L’arrivée du KRI Nagapasa (2017 - 2047 ?) en Indonésie après 16 jours de navigation entre le chantier DSME d’Okpo et la base navale de Surabaya (Est de l’île de Java, Indonésie) intervenait le 28 août 2017. Cependant, et selon des sources internes à l'industrie de la défense indonésienne, il apparaissait alors que le sous-marin KRI Nagapasa ne répondait pas aux spécifications techniques du cahier des charges : la vitesse maximale en plongée, l'immersion opérationnelle de service n'étaient pas atteintes. Et le bateau n'était pas plus en mesure de tirer ses armes tactiques.

Une affaire qui jette l’opprobre sur la réputation de DSME mais aussi de TKMS qui avait, déjà, eu à faire face aux récriminations grecques lorsque la Marine de guerre hellénique soulignait à Kiel des défauts de construction du sous-marin Type 2014/1700 grec : le HS Papanikolis (2010 – 2040 ?) en décembre 2006.

L'affaire indonésienne est compliquée par le fait que TKMS n'a assisté DSME ni dans les transferts de technologies opérés à destination de PT. PAL ni dans la modification des Type 209/1200 de la classe Chang Bo-go (9) afin de mettre au point le Type 209/1400, ce qui supposait d’allonger la coque résistante, de modifier la répartition des poids et des volumes dont le dimensionnement des ballasts. Et l’industriel allemand n’aurait pas facilité la tâche à DSME et aurait même manqué de zèle dans la transmission des « blue prints ».

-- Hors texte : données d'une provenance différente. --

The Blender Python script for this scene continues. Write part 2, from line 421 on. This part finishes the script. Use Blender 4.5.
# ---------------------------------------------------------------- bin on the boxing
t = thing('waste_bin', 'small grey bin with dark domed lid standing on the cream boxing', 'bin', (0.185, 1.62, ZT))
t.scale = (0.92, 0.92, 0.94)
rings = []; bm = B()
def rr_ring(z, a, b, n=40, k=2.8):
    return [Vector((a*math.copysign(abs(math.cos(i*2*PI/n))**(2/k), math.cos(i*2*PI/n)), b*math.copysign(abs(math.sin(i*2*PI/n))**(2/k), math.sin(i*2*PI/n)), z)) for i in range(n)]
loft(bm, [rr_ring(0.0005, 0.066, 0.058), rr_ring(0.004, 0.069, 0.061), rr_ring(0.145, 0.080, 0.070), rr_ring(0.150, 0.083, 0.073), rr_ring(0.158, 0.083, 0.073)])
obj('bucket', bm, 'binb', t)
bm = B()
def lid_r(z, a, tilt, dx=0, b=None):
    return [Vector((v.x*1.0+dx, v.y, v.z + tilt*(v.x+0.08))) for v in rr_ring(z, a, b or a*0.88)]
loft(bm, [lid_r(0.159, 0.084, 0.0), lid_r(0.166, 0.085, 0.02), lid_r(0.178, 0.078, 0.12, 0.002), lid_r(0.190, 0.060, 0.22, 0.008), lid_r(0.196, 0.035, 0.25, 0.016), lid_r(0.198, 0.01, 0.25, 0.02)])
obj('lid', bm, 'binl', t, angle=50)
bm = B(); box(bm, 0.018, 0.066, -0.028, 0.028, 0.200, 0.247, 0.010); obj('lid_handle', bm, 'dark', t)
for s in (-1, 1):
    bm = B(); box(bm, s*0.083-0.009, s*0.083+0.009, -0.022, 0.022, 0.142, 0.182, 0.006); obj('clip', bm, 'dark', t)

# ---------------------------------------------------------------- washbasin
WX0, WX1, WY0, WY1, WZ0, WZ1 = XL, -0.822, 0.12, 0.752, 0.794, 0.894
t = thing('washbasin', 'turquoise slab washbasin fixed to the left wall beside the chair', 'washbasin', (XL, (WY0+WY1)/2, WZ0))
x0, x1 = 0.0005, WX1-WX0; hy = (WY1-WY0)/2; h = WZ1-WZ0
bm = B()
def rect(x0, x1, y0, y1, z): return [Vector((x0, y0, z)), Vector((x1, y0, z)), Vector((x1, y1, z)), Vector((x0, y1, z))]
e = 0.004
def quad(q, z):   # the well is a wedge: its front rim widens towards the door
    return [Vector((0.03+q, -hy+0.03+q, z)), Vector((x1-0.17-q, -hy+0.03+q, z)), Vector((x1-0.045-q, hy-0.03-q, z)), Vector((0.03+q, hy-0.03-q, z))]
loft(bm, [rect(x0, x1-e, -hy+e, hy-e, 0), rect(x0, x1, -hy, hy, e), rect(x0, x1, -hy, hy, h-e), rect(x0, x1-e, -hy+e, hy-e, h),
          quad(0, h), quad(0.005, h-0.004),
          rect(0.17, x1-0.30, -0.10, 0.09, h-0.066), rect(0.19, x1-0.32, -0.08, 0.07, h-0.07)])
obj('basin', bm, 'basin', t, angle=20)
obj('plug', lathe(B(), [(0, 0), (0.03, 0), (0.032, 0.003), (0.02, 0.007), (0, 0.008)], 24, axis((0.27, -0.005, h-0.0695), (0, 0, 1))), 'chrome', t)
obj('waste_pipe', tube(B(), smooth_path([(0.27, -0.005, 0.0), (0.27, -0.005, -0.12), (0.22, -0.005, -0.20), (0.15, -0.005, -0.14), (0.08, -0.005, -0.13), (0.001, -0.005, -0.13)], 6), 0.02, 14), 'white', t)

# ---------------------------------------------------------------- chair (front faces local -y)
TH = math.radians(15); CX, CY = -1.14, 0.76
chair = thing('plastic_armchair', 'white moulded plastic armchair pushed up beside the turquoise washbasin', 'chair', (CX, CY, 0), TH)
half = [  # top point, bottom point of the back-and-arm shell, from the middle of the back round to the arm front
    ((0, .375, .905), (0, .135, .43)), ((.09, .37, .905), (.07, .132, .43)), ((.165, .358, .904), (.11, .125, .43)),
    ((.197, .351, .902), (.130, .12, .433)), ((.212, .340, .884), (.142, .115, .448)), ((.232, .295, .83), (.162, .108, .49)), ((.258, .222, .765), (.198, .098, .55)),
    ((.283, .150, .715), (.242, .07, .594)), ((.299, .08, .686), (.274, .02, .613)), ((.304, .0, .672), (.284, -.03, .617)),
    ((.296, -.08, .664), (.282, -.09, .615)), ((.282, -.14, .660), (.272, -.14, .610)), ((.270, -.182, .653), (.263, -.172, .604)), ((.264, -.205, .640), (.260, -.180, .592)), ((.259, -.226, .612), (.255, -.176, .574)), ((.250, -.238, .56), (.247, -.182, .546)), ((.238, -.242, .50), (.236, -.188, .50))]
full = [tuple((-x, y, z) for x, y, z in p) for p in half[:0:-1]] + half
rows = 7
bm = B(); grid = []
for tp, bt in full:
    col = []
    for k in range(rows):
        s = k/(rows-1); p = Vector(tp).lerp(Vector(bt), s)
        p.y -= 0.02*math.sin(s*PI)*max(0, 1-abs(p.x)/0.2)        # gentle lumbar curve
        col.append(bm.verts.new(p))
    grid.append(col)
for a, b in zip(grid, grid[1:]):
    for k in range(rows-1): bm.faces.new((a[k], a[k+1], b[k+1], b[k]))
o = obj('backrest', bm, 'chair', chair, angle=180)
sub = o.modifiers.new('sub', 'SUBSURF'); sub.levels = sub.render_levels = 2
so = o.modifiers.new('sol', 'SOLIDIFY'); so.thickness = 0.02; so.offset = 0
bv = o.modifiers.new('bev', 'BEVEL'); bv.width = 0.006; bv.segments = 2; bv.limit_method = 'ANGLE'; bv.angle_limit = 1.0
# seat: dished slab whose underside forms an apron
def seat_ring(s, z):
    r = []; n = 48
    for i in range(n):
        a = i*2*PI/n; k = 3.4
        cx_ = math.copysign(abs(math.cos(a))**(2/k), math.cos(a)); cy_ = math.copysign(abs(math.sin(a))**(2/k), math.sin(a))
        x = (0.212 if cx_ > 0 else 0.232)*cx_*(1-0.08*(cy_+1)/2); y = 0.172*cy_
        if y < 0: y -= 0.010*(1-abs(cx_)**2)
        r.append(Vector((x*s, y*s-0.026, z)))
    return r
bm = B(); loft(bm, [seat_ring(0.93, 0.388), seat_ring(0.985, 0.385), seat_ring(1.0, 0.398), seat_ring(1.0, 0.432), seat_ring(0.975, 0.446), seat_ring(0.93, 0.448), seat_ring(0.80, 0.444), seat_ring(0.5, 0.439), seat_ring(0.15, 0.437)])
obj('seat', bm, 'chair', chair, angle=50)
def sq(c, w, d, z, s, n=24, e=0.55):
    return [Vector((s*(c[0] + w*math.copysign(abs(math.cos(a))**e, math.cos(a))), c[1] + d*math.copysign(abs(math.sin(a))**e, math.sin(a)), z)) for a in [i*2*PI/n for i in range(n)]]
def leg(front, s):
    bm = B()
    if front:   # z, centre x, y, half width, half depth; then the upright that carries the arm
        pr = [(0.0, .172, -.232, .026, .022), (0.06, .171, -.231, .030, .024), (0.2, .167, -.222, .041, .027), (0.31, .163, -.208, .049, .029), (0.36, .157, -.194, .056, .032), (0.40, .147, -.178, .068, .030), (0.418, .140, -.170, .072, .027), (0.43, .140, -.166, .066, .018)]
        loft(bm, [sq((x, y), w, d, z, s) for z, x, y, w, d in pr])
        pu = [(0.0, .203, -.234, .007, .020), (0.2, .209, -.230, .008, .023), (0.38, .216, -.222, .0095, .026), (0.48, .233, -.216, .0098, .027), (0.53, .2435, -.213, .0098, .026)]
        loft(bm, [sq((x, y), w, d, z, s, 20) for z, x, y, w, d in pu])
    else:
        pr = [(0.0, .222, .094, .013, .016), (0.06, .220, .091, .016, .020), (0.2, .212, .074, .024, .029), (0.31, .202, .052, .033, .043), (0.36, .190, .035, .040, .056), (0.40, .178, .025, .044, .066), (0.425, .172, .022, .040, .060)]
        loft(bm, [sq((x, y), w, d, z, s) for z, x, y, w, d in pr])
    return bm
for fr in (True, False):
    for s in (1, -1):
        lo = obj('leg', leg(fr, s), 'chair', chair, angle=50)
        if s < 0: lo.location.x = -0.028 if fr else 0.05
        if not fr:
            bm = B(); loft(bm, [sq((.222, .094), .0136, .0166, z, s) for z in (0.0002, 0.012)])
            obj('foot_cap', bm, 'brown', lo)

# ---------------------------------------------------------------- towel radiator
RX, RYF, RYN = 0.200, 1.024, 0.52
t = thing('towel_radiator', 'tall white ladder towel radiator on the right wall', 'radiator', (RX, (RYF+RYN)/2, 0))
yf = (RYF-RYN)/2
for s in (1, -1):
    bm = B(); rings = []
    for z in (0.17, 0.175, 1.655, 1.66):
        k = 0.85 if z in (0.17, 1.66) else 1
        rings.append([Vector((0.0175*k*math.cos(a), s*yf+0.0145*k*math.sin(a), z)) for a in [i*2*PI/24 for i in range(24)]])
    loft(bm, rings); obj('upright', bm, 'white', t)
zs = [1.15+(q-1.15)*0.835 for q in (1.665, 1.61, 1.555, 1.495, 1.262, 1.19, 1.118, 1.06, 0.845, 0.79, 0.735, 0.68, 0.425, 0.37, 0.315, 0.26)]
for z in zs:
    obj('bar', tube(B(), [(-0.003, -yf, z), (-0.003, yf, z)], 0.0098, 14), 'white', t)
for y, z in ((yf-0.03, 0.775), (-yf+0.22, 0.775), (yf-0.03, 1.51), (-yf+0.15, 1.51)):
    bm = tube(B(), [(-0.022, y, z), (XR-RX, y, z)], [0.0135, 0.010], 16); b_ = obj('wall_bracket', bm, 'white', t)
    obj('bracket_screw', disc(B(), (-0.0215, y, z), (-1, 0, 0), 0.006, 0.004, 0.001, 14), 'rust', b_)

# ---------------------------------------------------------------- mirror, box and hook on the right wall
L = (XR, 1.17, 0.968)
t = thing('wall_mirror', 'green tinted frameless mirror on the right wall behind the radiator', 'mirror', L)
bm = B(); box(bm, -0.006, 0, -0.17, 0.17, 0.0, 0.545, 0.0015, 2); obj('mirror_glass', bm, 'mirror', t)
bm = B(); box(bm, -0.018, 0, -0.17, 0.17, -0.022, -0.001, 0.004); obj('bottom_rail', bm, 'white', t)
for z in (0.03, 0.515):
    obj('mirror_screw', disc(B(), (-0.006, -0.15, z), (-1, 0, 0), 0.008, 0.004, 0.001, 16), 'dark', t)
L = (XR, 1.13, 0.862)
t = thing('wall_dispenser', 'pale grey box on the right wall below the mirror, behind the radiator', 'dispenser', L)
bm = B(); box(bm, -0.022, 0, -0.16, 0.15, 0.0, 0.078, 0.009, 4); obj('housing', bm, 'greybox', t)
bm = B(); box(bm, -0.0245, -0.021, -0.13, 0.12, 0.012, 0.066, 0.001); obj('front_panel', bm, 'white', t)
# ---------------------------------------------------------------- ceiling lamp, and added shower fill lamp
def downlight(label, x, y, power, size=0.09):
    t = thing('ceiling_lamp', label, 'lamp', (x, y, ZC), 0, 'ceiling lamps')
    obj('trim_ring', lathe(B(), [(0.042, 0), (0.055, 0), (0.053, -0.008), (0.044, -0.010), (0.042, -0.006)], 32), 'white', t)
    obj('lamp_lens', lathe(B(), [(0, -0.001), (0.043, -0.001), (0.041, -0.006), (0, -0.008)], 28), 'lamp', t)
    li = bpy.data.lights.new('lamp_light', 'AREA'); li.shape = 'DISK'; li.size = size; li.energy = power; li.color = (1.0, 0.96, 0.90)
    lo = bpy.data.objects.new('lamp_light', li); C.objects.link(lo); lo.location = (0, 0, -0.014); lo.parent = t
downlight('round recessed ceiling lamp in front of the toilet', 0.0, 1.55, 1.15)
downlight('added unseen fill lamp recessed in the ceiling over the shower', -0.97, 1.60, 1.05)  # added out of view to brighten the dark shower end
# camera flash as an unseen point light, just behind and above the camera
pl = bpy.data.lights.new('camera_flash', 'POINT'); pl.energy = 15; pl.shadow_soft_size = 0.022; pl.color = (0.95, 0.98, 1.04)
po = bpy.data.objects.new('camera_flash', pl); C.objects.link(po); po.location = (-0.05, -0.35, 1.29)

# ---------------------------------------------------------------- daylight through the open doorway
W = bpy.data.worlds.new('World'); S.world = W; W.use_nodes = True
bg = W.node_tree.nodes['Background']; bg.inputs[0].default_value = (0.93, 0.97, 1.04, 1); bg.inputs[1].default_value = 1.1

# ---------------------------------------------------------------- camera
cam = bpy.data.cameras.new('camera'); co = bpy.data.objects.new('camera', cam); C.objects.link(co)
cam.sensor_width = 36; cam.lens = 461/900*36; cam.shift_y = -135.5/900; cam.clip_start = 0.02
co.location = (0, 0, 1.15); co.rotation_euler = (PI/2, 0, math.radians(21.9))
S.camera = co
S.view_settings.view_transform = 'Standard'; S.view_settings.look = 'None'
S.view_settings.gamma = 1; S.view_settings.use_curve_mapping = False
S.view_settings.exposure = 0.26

Ces déboires prêtèrent le flanc à une offre d’assistance émise par les industriels turcs afin de remédier aux défauts de construction du KRI Nagapasa. La Turquie s'est grande engouffrée dans la brèche ainsi ouverte par les déboires de DSME - et le faisait déjà en 2012 - et une victoire sur le marché indonésien lui ouvrirait grandes les portes de toute l'Asie : Pakistan, l'Indonésie, Arabie saoudite, etc.

La Türk Deniz Kuvvetleri est forte de quatorze sous-marins répartis dans les classes Atılay (Type 209/1200), Preveze (Type 209/1400 T1) et Gür (Type 209/1400 T2). Les sous-marins n°4 à 6 Type 209/1200 et les Type 209/1400 T1 et T2 furent mise sur cale en Turquie avec l'assistance allemande. Et les industriels turcs ont alors l’expérience de la modernisation des classes Preveze (4) et Gür (4) qui ont été portées au standard Type 209/1400 Mod.

L’offre d’assistance ne fut pas acceptée par la TNI-AL et PT. PAL mais l’initiative turque fut bien reçue en Indonésie. Et dans le cadre de l’exécution du plan MEF, l’autre proposition turque pour des Type 2014/1700, équipée d’une Air Independent Propulsion (AIP), recevait un accueil favorable.